Весь его мир не такой, как у нас. Здесь нет границ цветов и звуков, ощущений на вкус и на ощупь… Гладкие холодные звуки и шершавые цвета, соленые краски и яркие светлые и колючие запахи… и все это переплетается, смешивается, и уже их трудно отделить друг от друга…
Но мы уже подошли к другой теме и сейчас займемся ею. Как сказываются синестезии Ш. на восприятии речи? Что значат для Ш. слова? Не примешиваются ли и к ним те же синестезические переживания, которые делали шумы «клубами пара» и изменяли вкус пищи, если название блюда было произнесено «неприятным» и «колючим» голосом? Как строится у Ш. значение слов?
Значение слов… Впрочем, это для нас не совсем новая проблема — мы уже встречались с нею две страницы назад… «А жук». Как воспринимал Ш. это слово, которое в его первоначальном применении означало «таракан», а потом получило столь широкий перенос?
«…«А жук» — это выщербленный кусочек на горшочке… Это кусочки черного хлеба… Вечером с появлением света появляется и «а жук»… Не всё освещено, свет лампы падает только на маленькую площадку, кругом темно — это «а жук»… Бородавки — это тоже «а жук»… Вот меня ставят перед зеркалом… вот шум… это смеются… Вот мои глаза в зеркале, темные — это тоже «а жук»… Вот я лежу в кроватке… а затем крик, шум, угрозы… Что-то варят в эмалированном чайнике… это бабушка, она варит кофе. Она опускает что-то красное и вынимает… «а жук!». Уголь — это тоже «а жук»… Вот зажигают свечи по субботам… свеча в подсвечнике горит, оставшийся стеарин не растапливается, фитиль мигает, делается черным… Мне страшно, я плакал — это тоже «а жук»… И когда неаккуратно наливали чай, туда попадают чаинки… вот они на блюдце… это — «а жук»…» (опыт 16/IX 1934 г.).
Как все это хорошо знакомо психологам! Штумпф, наблюдавший своего маленького сына, у которого «ква» была и утка, и орел на монете, и самая монета… Или так хорошо известное «кх», которым маленький ребенок обозначает и кошку, и ее мех, и острый камень, который его оцарапал.
Нет, в рассказах Ш. есть что-то настоящее, возвращающее нас к далеким годам раннего детства.
Широкий перенос значения детских слов нам хорошо известен[7]
, однако у Ш. и в эти хорошо знакомые мотивы уже очень скоро начинают вплетаться новые ноты.«…Вот «мама» или «мамэ», как говорили в детстве. Это светлый туман… «Мама» и все женщины — это что-то светлое… и молоко в стакане, и белый молочник, белая чашка — это всё, как белое облако…» А вот слово «гис»[8]

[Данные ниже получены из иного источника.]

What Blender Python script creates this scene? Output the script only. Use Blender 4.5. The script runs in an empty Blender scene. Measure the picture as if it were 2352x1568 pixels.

— оно появилось позднее, оно обозначает рукав, что-то тягучее, длинное, струя, когда наливают чай… В начищенном самоваре отражение лица — это тоже «гис». Оно блестит как звук «с», а лицо — продолговатое, как струя воды, как медленно опускающаяся ко мне рука с рукавом, когда мне наливают чай…»Здесь перед нами не простое широкое распространение значения слова.
Слово имеет смысл, оно обозначает какой-то признак — и этот признак широко распространяется на другие вещи, слово начинает обозначать все вещи, у которых налицо такой признак; это нам хорошо знакомо. Но слово выражается комплексом звуков, оно произносится тем или иным голосом, и звук и голос тоже имеют свой цвет и вкус — они вызывают «клубы пара», «брызги» и «пятна», одни из звуков — гладкие и белые, другие — оранжевые, острые, как стрелы, — и значения слов начинают отражать те звуки, которые включает названное слово. Это уже другой вид переноса словесных значений — перенос по синестезически переживаемым звуковым особенностям слова.
Мы отвлекаемся от звучания слова, оно оттесняется основным его условным значением — разве мы испытываем какое-либо ощущение гармонии или противоречия, называя одно дерево «сосна», другое — «ель», а третье — «береза»?